- _WHAT THE EXERCISE ASKS_: Set down exactly the first line of the entries and every line after it, through the line with "bpy.data.objects.remove(o)".

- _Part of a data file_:
-- start --

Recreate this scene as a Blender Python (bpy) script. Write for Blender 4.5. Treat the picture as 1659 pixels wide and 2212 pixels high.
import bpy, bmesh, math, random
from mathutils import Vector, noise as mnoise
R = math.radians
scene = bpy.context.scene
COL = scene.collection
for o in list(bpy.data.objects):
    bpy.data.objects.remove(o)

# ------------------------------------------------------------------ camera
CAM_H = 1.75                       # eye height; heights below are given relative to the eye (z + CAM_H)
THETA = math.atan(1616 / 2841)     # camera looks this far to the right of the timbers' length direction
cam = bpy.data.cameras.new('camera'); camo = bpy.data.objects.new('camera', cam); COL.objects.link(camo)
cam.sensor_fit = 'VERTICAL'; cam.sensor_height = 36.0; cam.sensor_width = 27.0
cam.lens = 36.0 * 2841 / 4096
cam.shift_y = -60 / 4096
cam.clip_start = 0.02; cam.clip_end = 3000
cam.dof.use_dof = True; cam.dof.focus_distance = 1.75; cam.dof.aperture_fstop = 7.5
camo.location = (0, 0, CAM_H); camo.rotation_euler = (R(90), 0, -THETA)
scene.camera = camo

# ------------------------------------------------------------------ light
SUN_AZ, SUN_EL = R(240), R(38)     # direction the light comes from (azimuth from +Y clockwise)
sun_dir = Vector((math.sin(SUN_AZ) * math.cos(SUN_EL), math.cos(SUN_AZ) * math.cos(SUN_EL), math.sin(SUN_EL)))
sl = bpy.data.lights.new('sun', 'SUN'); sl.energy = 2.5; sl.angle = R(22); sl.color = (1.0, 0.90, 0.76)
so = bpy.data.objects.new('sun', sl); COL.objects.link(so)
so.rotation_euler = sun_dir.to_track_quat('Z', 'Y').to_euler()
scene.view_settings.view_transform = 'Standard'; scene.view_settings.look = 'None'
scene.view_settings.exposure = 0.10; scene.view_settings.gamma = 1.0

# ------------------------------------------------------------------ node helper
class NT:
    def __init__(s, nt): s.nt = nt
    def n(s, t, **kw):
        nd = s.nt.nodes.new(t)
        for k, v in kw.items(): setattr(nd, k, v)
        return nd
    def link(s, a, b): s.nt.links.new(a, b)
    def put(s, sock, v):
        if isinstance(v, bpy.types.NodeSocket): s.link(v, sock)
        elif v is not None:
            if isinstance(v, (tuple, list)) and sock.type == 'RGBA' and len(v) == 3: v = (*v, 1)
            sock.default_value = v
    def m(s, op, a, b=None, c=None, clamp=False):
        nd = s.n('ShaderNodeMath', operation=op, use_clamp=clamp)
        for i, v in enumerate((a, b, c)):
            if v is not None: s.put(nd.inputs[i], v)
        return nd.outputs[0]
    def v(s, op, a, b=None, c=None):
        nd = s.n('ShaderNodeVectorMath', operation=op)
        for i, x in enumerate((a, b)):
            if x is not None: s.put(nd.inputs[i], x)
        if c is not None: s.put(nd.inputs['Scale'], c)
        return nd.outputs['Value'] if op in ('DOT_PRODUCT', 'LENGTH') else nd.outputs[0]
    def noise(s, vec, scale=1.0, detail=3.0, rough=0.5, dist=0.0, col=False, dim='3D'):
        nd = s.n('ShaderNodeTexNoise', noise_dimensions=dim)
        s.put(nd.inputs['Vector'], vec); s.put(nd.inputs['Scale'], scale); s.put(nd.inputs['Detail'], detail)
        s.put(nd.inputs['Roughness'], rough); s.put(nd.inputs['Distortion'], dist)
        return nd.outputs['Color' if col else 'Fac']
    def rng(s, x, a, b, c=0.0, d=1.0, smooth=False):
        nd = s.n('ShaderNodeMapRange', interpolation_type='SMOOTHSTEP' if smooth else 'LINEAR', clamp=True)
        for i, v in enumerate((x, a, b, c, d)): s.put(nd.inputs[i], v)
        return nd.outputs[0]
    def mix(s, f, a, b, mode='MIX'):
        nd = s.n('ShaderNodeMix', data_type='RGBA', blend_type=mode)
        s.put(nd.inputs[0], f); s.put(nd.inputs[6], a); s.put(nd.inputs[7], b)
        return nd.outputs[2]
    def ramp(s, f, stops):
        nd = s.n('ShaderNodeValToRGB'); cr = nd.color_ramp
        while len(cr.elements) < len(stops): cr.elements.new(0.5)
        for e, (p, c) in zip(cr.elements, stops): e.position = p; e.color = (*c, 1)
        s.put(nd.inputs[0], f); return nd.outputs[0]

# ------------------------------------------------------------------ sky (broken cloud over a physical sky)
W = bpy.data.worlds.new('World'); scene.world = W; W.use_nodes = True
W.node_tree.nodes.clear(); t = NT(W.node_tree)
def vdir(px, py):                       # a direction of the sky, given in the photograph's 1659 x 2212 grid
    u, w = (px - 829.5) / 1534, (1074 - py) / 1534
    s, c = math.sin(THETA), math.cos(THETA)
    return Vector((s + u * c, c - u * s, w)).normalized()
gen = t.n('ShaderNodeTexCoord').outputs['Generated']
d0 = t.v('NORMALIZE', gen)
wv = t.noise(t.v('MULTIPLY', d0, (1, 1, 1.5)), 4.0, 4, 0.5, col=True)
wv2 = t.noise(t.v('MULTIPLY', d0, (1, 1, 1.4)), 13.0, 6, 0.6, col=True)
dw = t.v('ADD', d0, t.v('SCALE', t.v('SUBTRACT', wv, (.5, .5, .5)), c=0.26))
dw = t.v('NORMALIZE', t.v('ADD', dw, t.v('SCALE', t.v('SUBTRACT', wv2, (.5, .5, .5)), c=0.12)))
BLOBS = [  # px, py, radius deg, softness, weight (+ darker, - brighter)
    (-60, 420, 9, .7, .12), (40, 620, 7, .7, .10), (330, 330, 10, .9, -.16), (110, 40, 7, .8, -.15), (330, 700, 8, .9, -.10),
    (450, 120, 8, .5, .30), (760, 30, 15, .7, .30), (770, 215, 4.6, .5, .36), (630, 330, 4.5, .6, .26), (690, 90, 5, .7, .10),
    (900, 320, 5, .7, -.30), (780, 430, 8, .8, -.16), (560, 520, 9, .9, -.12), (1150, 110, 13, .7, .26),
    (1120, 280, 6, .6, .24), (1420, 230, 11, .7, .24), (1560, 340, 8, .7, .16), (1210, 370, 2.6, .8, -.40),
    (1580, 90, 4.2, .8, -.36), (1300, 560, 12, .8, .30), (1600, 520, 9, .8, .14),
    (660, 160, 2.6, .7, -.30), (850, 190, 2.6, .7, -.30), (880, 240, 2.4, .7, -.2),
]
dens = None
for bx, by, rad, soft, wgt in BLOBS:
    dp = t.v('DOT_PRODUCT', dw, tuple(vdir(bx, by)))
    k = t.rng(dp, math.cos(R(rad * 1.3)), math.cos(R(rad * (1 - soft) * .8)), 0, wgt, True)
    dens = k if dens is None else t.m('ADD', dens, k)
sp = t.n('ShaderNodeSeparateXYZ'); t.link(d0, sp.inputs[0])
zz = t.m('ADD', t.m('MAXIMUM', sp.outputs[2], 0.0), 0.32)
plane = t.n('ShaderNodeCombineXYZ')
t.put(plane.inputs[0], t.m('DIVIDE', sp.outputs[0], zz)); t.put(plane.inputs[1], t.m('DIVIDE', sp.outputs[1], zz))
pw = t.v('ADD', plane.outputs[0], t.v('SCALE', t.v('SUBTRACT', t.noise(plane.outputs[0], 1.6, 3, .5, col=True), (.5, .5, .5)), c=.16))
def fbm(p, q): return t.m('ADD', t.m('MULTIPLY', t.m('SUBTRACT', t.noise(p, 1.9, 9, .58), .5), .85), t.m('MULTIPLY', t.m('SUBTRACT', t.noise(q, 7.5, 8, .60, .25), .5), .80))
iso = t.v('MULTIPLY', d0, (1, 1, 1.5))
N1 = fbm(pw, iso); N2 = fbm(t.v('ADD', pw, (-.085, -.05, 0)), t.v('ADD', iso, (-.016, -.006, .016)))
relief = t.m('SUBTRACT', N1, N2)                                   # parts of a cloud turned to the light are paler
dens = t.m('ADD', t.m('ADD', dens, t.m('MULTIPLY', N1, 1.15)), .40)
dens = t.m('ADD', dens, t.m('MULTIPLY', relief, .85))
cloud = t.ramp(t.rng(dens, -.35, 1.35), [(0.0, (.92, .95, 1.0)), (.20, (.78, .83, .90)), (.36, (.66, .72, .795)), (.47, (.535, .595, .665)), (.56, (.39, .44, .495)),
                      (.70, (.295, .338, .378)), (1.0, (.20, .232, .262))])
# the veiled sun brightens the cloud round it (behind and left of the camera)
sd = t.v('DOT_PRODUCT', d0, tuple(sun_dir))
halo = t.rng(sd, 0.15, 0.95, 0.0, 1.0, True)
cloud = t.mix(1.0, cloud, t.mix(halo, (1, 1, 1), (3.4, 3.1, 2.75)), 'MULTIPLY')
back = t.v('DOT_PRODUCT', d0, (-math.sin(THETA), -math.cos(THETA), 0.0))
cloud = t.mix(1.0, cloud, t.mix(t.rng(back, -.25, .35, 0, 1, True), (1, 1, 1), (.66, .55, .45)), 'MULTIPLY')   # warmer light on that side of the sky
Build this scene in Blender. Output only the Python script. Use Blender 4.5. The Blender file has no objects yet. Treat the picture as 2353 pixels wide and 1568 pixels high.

-- end --

- _CORRECT ANSWER_:
Recreate this scene as a Blender Python (bpy) script. Write for Blender 4.5. Treat the picture as 1659 pixels wide and 2212 pixels high.
import bpy, bmesh, math, random
from mathutils import Vector, noise as mnoise
R = math.radians
scene = bpy.context.scene
COL = scene.collection
for o in list(bpy.data.objects):
    bpy.data.objects.remove(o)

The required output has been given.